Аристотель рассказывает, что некоторые называли Фалеса, Анаксагора11 и прочих, подобных им, мудрецами, но людьми отнюдь не разумными, по той причине, что они проявляли недостаточную заботу в отношении более полезных вещей. Но, не говоря о том, что я не очень-то улавливаю разницу между значениями этих двух слов, сказанное ни в какой мере не могло бы послужить к оправданию наших педантов: зная, с какой низкой и бедственной долей они мирятся, мы скорее имели бы основание применять к ним оба эти слова, сказав, что они и не мудры и не разумны.

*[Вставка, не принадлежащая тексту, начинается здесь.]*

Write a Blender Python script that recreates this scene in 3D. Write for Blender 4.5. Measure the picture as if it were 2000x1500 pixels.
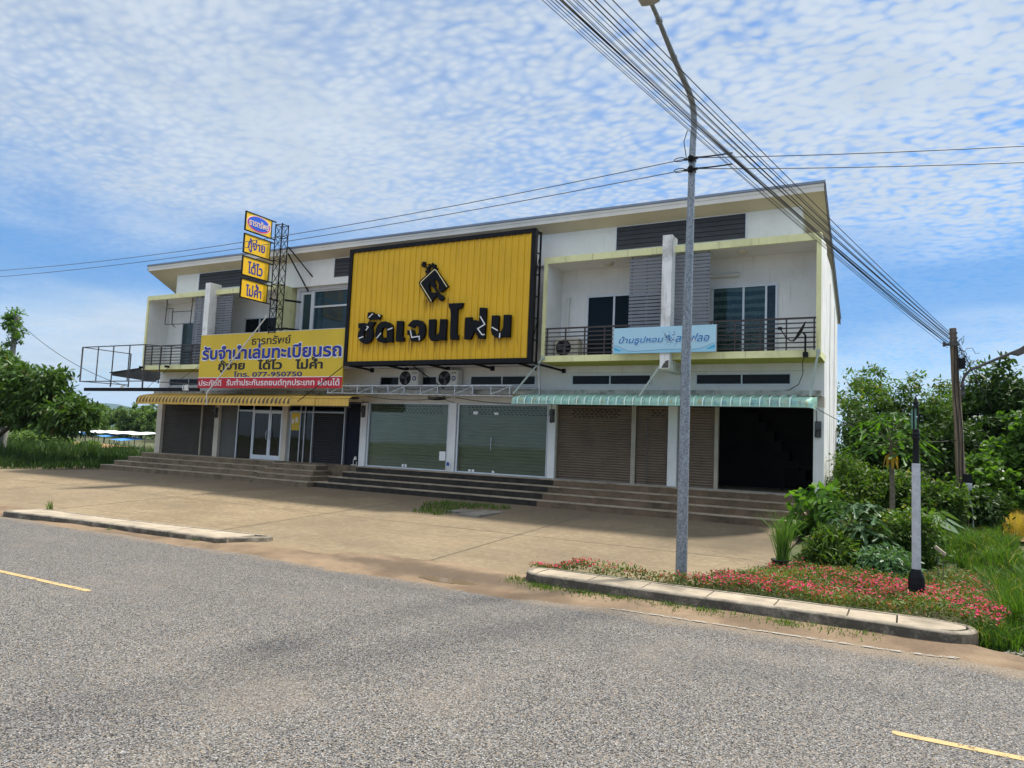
import bpy, bmesh, math, random
import numpy as np
from mathutils import Vector, Matrix, Euler

for o in list(bpy.data.objects):
    bpy.data.objects.remove(o)
SC = bpy.context.scene
COL = SC.collection
R = math.radians

# ------------------------------------------------------------------ camera
cam = bpy.data.cameras.new("camera")
cam.sensor_width = 36.0
cam.lens = 1416.86 / 2000 * 36
cam.clip_start = 0.1
cam.clip_end = 12000
camo = bpy.data.objects.new("camera", cam)
COL.objects.link(camo)
YAW, PITCH, ROLL = 0.4987, 0.0826, 0.0424
_f = Vector((-math.sin(YAW) * math.cos(PITCH), math.cos(YAW) * math.cos(PITCH), math.sin(PITCH)))
_r0 = Vector((math.cos(YAW), math.sin(YAW), 0))
_u0 = _r0.cross(_f)
_r = _r0 * math.cos(ROLL) + _u0 * math.sin(ROLL)
_u = _u0 * math.cos(ROLL) - _r0 * math.sin(ROLL)
camo.matrix_world = Matrix(((_r.x, _u.x, -_f.x, 30.0558), (_r.y, _u.y, -_f.y, -21.5057),
                            (_r.z, _u.z, -_f.z, 1.8633), (0, 0, 0, 1)))
SC.camera = camo

# ------------------------------------------------------------------ light, sky, exposure
SUN_DIR = Vector((0.29, 0.415, 1.0)).normalized()
SUN_EL = math.asin(SUN_DIR.z)
SUN_AZ = math.atan2(SUN_DIR.x, SUN_DIR.y)
sl = bpy.data.lights.new("sun", "SUN")
sl.energy = 4.3
sl.angle = R(4.0)
sl.color = (1.0, 0.94, 0.84)
so = bpy.data.objects.new("sun", sl)
COL.objects.link(so)
so.rotation_euler = SUN_DIR.to_track_quat("Z", "Y").to_euler()
so.location = SUN_DIR * 60

SC.view_settings.view_transform = "Standard"
SC.view_settings.look = "None"
SC.view_settings.exposure = 0.66
SC.view_settings.gamma = 1.0
SC.render.engine = "CYCLES"
SC.cycles.max_bounces = 8
SC.cycles.diffuse_bounces = 4
SC.cycles.transparent_max_bounces = 12
SC.cycles.use_denoising = True

world = bpy.data.worlds.new("World")
SC.world = world
world.use_nodes = True
NT = world.node_tree


class G:
    """small helper for building node trees"""

    def __init__(s, nt):
        s.nt = nt
        s.n = nt.nodes
        s.l = nt.links

    def node(s, t, **kw):
        n = s.n.new(t)
        for k, v in kw.items():
            setattr(n, k, v)
        return n

    def set(s, sock, v):
        if isinstance(v, bpy.types.NodeSocket):
            s.l.new(v, sock)
        else:
            if hasattr(sock.default_value, "__len__") and not hasattr(v, "__len__"):
                v = (v, v, v) if len(sock.default_value) == 3 else (v, v, v, 1)
            if hasattr(sock.default_value, "__len__") and len(sock.default_value) == 4 and len(v) == 3:
                v = (*v, 1)
            sock.default_value = v

    def math(s, op, a, b=0.0, c=0.0, clamp=False):
        n = s.node("ShaderNodeMath", operation=op, use_clamp=clamp)
        s.set(n.inputs[0], a)
        s.set(n.inputs[1], b)
        s.set(n.inputs[2], c)
        return n.outputs[0]

    def vmath(s, op, a, b=(0, 0, 0)):
        n = s.node("ShaderNodeVectorMath", operation=op)
        s.set(n.inputs[0], a)
        s.set(n.inputs[1], b)
        return n.outputs[0]

    def mix(s, fac, a, b, blend="MIX"):
        n = s.node("ShaderNodeMix", data_type="RGBA", blend_type=blend)
        s.set(n.inputs[0], fac)
        s.set(n.inputs[6], a)
        s.set(n.inputs[7], b)
        return n.outputs[2]

    def noise(s, vec, scale, detail=4, rough=0.55, dist=0.0):
        n = s.node("ShaderNodeTexNoise")
        if vec is not None:
            s.l.new(vec, n.inputs["Vector"])
        n.inputs["Scale"].default_value = scale
        n.inputs["Detail"].default_value = detail
        n.inputs["Roughness"].default_value = rough
        n.inputs["Distortion"].default_value = dist
        return n.outputs[0]

    def ramp(s, val, a, b, clamp=True):
        n = s.node("ShaderNodeMapRange", clamp=clamp)
        n.interpolation_type = "SMOOTHSTEP"
        s.set(n.inputs[0], val)
        n.inputs[1].default_value = a
        n.inputs[2].default_value = b
        return n.outputs[0]

    def mapping(s, vec, scale=(1, 1, 1), rot=(0, 0, 0), loc=(0, 0, 0)):
        n = s.node("ShaderNodeMapping")
        s.l.new(vec, n.inputs[0])
        n.inputs["Scale"].default_value = scale
        n.inputs["Rotation"].default_value = rot
        n.inputs["Location"].default_value = loc
        return n.outputs[0]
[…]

Я не разделяю мнения тех людей, о которых говорит Аристотель; мы были бы ближе к истине, я полагаю, если б сказали, что все зло – в их неправильном подходе к науке. Принимая во внимание способ, которым нас обучают, неудивительно, что ни ученики, ни сами учителя не становятся от этого мудрее, хотя и приобретают ученость. И, в самом деле, заботы и издержки наших отцов не преследуют другой цели, как только забить нашу голову всевозможными знаниями; что до разума и добродетели, то о них почти и не помышляют. Крикните нашей толпе о ком-нибудь из мимо идущих: «Это ученейший муж!» и о другом: «Это человек, исполненный добродетели!», – и она не преминет обратить свои взоры и свое уважение к первому. А следовало бы, чтобы еще кто-нибудь крикнул: «О, тупые головы! Мы постоянно спрашиваем: знает ли такой-то человек греческий или латынь? Пишет ли он стихами или прозой? Но стал ли он от этого лучше и умнее, – что, конечно, самое главное, – этим мы интересуемся меньше всего. А между тем надо стараться выяснить – не кто знает больше, а кто знает лучше».